News

In March 2015 we published a new paper in PLoS ONE about Immersive Digital Realism (IDR) — a screen performance methodology devised by film scholar and award-winning filmmaker Kathryn Millard. Kathryn drew on her method to restage versions of Stanley Milgram's  'Obedience to Authority' (OtA) paradigm for her forthcoming feature documentary Shock Room. We advised her on aspects of psychology and collected data related to the psychology of the paradigm. We were also interviewed for the film and described new interpretations of the OtA paradigm based on our previous research on the subject.

IDR involved Kathryn collaborating with professional actors to develop composite fictional characters who were then immersed in a novel environment — in this case as participants in the OtA scenario. Details of the dramatic context were withheld so that the actors were briefed to perform as participants but not given any more specific information about the scenario. The resulting dramatisations were then used in Shock Room which combines interviews, animation and archival footage to reinterpret Milgram’s paradigm.

We found Millard’s IDR approach immensely interesting. In our view, it is also likely to have significant future applications for psychology — in particular, in enabling experiments that are ethically challenging to be re-staged and re-interpreted.

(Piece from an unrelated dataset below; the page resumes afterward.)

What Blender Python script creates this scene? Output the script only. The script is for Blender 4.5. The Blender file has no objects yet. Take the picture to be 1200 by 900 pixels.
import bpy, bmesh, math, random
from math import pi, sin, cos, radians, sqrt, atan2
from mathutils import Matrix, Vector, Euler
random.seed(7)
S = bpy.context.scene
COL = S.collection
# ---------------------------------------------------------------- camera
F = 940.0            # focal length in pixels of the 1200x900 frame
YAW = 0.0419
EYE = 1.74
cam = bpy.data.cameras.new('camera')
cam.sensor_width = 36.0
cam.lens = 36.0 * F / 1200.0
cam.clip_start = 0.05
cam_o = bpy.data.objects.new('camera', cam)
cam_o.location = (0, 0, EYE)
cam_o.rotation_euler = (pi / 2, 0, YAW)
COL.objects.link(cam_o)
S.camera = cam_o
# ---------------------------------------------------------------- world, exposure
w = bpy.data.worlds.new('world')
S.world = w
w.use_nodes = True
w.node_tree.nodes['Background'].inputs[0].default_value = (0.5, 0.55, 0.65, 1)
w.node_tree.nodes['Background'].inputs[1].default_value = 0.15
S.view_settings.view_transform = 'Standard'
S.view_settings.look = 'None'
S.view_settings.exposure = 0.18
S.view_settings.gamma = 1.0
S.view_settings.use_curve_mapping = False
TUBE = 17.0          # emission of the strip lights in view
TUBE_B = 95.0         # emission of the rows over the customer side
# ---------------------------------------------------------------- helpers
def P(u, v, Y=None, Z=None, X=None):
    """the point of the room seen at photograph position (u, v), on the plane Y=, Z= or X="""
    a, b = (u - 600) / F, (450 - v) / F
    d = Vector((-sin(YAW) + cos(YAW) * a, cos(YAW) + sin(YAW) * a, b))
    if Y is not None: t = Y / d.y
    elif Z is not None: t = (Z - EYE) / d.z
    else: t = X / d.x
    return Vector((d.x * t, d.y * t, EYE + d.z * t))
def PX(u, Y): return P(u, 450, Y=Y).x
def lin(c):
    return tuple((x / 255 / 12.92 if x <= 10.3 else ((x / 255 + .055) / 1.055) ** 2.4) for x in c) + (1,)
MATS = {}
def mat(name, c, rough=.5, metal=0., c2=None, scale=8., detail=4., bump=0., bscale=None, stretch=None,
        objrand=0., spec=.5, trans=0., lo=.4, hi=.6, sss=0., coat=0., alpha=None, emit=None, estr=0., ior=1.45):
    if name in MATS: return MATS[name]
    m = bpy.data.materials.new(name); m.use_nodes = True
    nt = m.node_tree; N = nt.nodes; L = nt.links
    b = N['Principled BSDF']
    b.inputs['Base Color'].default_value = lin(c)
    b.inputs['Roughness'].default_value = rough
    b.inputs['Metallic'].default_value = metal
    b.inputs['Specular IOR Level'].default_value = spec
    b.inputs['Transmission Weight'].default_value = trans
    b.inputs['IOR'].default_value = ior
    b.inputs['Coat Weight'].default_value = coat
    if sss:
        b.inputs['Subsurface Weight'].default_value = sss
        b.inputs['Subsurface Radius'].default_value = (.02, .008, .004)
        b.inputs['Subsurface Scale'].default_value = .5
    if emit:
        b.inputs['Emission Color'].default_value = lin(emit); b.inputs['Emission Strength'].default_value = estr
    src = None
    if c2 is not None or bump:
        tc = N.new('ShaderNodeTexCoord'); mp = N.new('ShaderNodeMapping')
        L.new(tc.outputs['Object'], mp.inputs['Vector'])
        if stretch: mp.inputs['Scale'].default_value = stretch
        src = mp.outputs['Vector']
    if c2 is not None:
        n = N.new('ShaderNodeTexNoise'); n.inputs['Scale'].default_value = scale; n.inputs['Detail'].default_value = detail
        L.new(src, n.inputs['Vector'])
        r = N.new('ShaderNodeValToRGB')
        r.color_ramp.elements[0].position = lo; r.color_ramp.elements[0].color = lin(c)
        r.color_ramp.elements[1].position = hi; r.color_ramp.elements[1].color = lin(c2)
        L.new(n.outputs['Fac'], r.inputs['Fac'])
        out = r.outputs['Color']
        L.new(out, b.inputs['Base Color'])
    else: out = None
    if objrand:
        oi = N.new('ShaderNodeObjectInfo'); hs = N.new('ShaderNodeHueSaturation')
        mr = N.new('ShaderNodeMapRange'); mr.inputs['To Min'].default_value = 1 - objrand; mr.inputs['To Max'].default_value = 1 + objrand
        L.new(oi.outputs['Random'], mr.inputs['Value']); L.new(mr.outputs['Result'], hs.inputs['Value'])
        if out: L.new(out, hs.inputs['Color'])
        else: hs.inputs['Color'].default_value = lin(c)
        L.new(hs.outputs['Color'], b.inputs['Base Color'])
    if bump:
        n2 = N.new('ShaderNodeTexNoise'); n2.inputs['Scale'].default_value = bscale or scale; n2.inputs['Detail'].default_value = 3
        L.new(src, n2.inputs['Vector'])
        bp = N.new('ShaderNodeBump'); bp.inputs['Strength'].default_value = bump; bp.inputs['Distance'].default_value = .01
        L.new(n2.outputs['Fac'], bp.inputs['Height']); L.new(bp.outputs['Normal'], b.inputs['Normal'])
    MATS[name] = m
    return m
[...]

The project, which was funded by a grant from the Creative Arts and Humanities panel of the Australian Research Council and led by Millard, was a unique exploration of the interface between film and psychology. It investigated issues specific to both disciplines, but also sought to use the methods of each to enrich the other (e.g., in ways discussed by Millard, 2014).

As psychologists, the key questions that we explore in the PLoS ONE paper are (1) whether the IDR method is able to capture the same behaviour as Milgram’s studies, and (2) whether we can use the method to help understand why people do (and do not) comply with the instructions of Milgram's Experimenter. On the basis of the evidence we present, we conclude that the answer to both questions is "Yes".

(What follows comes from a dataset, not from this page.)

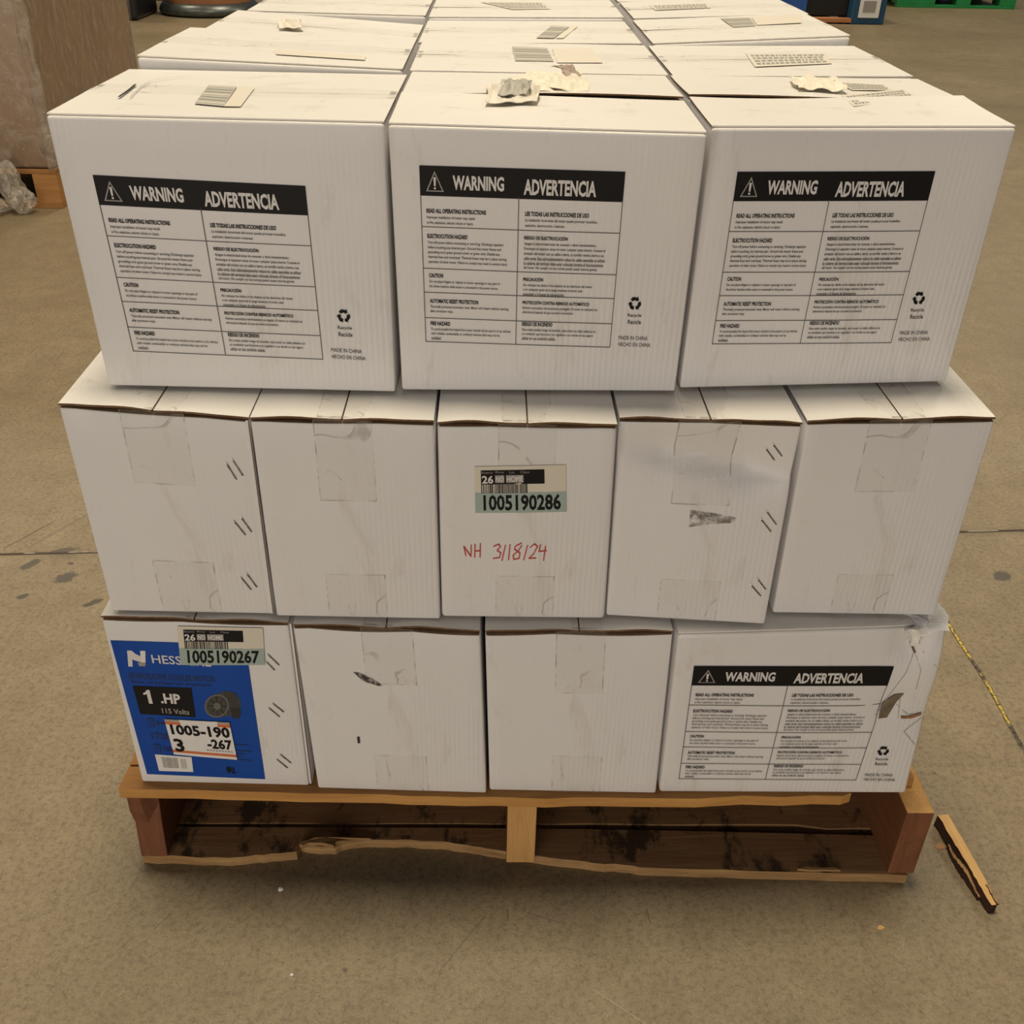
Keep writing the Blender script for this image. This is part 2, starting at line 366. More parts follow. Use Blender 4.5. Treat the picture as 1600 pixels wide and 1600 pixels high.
FT = .0034     # flap thickness
class Carton:
    """front corners BL,BR,TR,TL and back corners likewise; seam 'y' runs away from the front, 'x' along it"""
    def __init__(s, name, front, back, label, group=None, seam='y', disp=None, lift=.002, gap=.0012, seed=0, top_tape=True,
                 face_tape=True, res=6, r=.003, mat=None, dirty=True, sag=0.0, fall=.035, cat='cardboard box'):
        s.F = np.array(front, float); s.B = np.array(back, float)
        s.W = np.linalg.norm(s.F[1] - s.F[0]); s.D = np.linalg.norm(s.B[0] - s.F[0]); s.H = np.linalg.norm(s.F[3] - s.F[0])
        s.disp = disp; s.rng = random.Random(seed); s.seam = seam
        c = (s.F[0] + s.F[1] + s.B[0] + s.B[1]) / 4
        s.e = empty(name, c); tag(s.e, label, cat, group)
        W, D, H = s.W, s.D, s.H; hb = H - FT
        mb = MB(); sx = seam == 'x'; vs, F = rbox(W, D, H - .0022 if sx else hb, r, max(res, 14), 2, res); p1, p2 = s.rng.uniform(0, 6), s.rng.uniform(3, 6)
        vs = [(x, y, z - sag * (.35 + .65 * abs(math.sin(p2 * x / W + p1))) * math.exp(-y / .004) * (z / hb) ** 30) for x, y, z in vs]
        for k, fs in F.items(): mb.add([s.M(*q) for q in vs], fs, (TOPW if sx else KRAFTIN) if k == 'top' else WHITE)
        if sx: mb.add([s.M(*q, ) for q in ((.002, D / 2 - .004, H - .0019), (W - .002, D / 2 - .004, H - .0019), (W - .002, D / 2 + .004, H - .0019), (.002, D / 2 + .004, H - .0019))], [[0, 1, 2, 3]], KRAFTIN)
        s.body = mb.build('carton_body', s.e, smooth=True)
        # top flaps
        rg = s.rng
        if seam == 'y': parts = ((0, W / 2 - gap / 2, 0, D), (W / 2 + gap / 2, W, 0, D))
        else: parts = ((0, W, .0035, D / 2 - gap / 2), (0, W, D / 2 + gap / 2, D - .0035))
        for pi, (x0, x1, y0, y1) in enumerate(parts):
            ft = .0020 if seam == 'x' else .0028; v, F = rbox(x1 - x0, y1 - y0, ft, .0008, 10, 6, 1); zb = H - ft
            a1, a2, ph, wv = rg.uniform(.4, 1), rg.uniform(.2, .8), rg.uniform(0, 6), rg.uniform(.7, 1.6)
            out = []
            for q in v:
                X, Y, Z = q[0] + x0, q[1] + y0, q[2] + zb
                if seam == 'y':
                    hx = X / (W / 2) if pi == 0 else (W - X) / (W / 2)   # 0 at hinge, 1 at the seam
                    fr = math.exp(-Y / fall) + math.exp(-(D - Y) / fall)
                    prof = math.sin(math.pi * min(1, max(0, hx))) * (.35 + .65 * (.5 + .5 * math.sin(wv * 5 * hx + ph)))
                    Z += lift * a1 * prof * fr
                    Y -= .0010 * a2 * math.sin(9 * hx + ph) * math.exp(-Y / .01)
                else:
                    hy = Y / (D / 2) if pi == 0 else (D - Y) / (D / 2)
                    Z += lift * (a1 * hy ** 2 * (.5 + .5 * math.sin(wv * 4 * X / W + ph)))
                out.append(s.M(X, Y, Z))
            fl = MB()
            cut = ('front', 'back') if seam == 'y' else ('left', 'right')
            inner = {('y', 0): 'right', ('y', 1): 'left', ('x', 0): 'back', ('x', 1): 'front'}[(seam, pi)]
            for k, fs in F.items():
                fl.add(out, fs, KRAFT if (k in cut or k == inner or k == 'bottom') else (TOPW if dirty else DUSTY))
            fl.build('flap', s.e)
        if top_tape:
            tw = .026
            if seam == 'y': s.tape([(W / 2 - tw, .001), (W / 2 + tw, D - .001)], 'top')
            else: s.tape([(.001, D / 2 - tw), (W - .001, D / 2 + tw)], 'top')
        if face_tape:
            hw = .030
            s.ftape(.5 - hw / W + rg.uniform(-.02, .02), .5 + hw / W, 1 - rg.uniform(.30, .42), .995)
            s.ftape(.5 - hw / W + rg.uniform(-.02, .02), .5 + hw / W + .02, .004, rg.uniform(.20, .30))
    def M(s, x, y, z):
        u, v, t = x / s.W, y / s.D, z / s.H
        a = (1 - u) * (1 - t) * s.F[0] + u * (1 - t) * s.F[1] + u * t * s.F[2] + (1 - u) * t * s.F[3]
        b = (1 - u) * (1 - t) * s.B[0] + u * (1 - t) * s.B[1] + u * t * s.B[2] + (1 - u) * t * s.B[3]
        p = (1 - v) * a + v * b
        k = math.exp(-max(0, y) / .02)
        edge = max(0, min(1, 16 * u * (1 - u) * t * (1 - t) + .0))
        p = p + np.array((0, -.0016 * edge * k * math.sin(math.pi * u) * math.sin(math.pi * t), 0))
        if s.disp is not None: p = p + np.array(s.disp(u, t)) * k
        return p
    def front(s, u, t, off): return s.M(u * s.W, -off, t * s.H)
    def top(s, u, v, off): return s.M(u * s.W, v * s.D, s.H + off)
    def tape(s, rc, where, off=.0005):
        (x0, y0), (x1, y1) = rc; n = 12; mb = MB(); vs = []; uv = []
        for j in range(n + 1):
            for i in range(n + 1):
                a, b = i / n, j / n
                z = s.H + off + .0006 * (math.sin(17 * a + 5 * b) * .5 + .5)
                vs.append(s.M(x0 + (x1 - x0) * a, y0 + (y1 - y0) * b, z)); uv.append((a, b))
        fs = [[j * (n + 1) + i, j * (n + 1) + i + 1, (j + 1) * (n + 1) + i + 1, (j + 1) * (n + 1) + i] for j in range(n) for i in range(n)]
        mb.add(vs, fs, TAPE, uv); mb.build('packing_tape', s.e)
    def ftape(s, u0, u1, t0, t1):
        n = 8; mb = MB(); vs = []; uv = []
        for j in range(n + 1):
            for i in range(n + 1):
                a, b = i / n, j / n
                vs.append(s.front(u0 + (u1 - u0) * a, t0 + (t1 - t0) * b, .0005)); uv.append((a, b))
        fs = [[j * (n + 1) + i, j * (n + 1) + i + 1, (j + 1) * (n + 1) + i + 1, (j + 1) * (n + 1) + i] for j in range(n) for i in range(n)]
        mb.add(vs, fs, TAPE, uv); mb.build('packing_tape', s.e)
    def staples(s, segs):
        for (a, b) in segs:
            A, B_ = s.front(*a, .0004), s.front(*b, .0004); dd = B_ - A; L = np.linalg.norm(dd); dd /= L
            nn = np.array((0, -1, 0.0)); sd = np.cross(dd, nn); mb = MB(); hw, th = .0007, .0009
            prof = [(0, .0), (.12, th), (.5, th * .7), (.88, th), (1, .0)]
            vs = []
            for q, h in prof:
                c = A + dd * L * q + nn * h
                vs += [c - sd * hw, c + sd * hw, c + sd * hw - nn * .0006, c - sd * hw - nn * .0006]
            fs = []
            for i in range(len(prof) - 1):
                for k in range(4): fs.append([i * 4 + k, i * 4 + (k + 1) % 4, (i + 1) * 4 + (k + 1) % 4, (i + 1) * 4 + k])
            mb.add(vs, fs, STAPLE); mb.build('staple', s.e)
    def joint(s, inside=False):
        """glued overlap of the side panel at the right-hand corner"""
        mb = MB(); H = s.H - .006
        sh = .0036 if inside else 0
        for x0, x1, y0 in ((s.W + .0006 - sh, s.W + .0028 - sh, .002 - sh * .8), (s.W + .0028 - sh, s.W + .0036 - sh, .004 - sh * 1.2)):
            v, F = rbox(x1 - x0, .035, H, 0, 1, 1, 6)
            for k, fs in F.items(): mb.add([s.M(q[0] + x0, q[1] + y0, q[2] + .002) for q in v], fs, KRAFT if k == 'front' and y0 != (.002 - sh * .8) else WHITE)
        mb.build('joint_flap', s.e)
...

Speaking to the first of these issues, we found (a) that all participants were willing to administer shocks greater than 150 volts, (b) there was near-universal refusal to continue after being told by the Experimenter that “you have no other choice, you must continue” (Milgram’s fourth prod and the one most resembling an order; see Haslam, Reicher & Birney, 2014), and (c) a strong correlation between the maximum level of shock that participants administered and the mean maximum shock delivered in the corresponding variant in Milgram’s own research.

Speaking to the second issue, we also found that relative identification with the Experimenter (vs. the Learner) was a good predictor of the maximum shock that participants administered (e.g., as observed by Reicher, Haslam & Smith, 2013). This is consistent with the 'engaged followership' account of obedience, which argues that people do not blindly follow orders but rather do so on the basis of their identification with those in authority and an associated belief in the cause that they are being asked to advance (e.g., see Haslam & Reicher, 2012).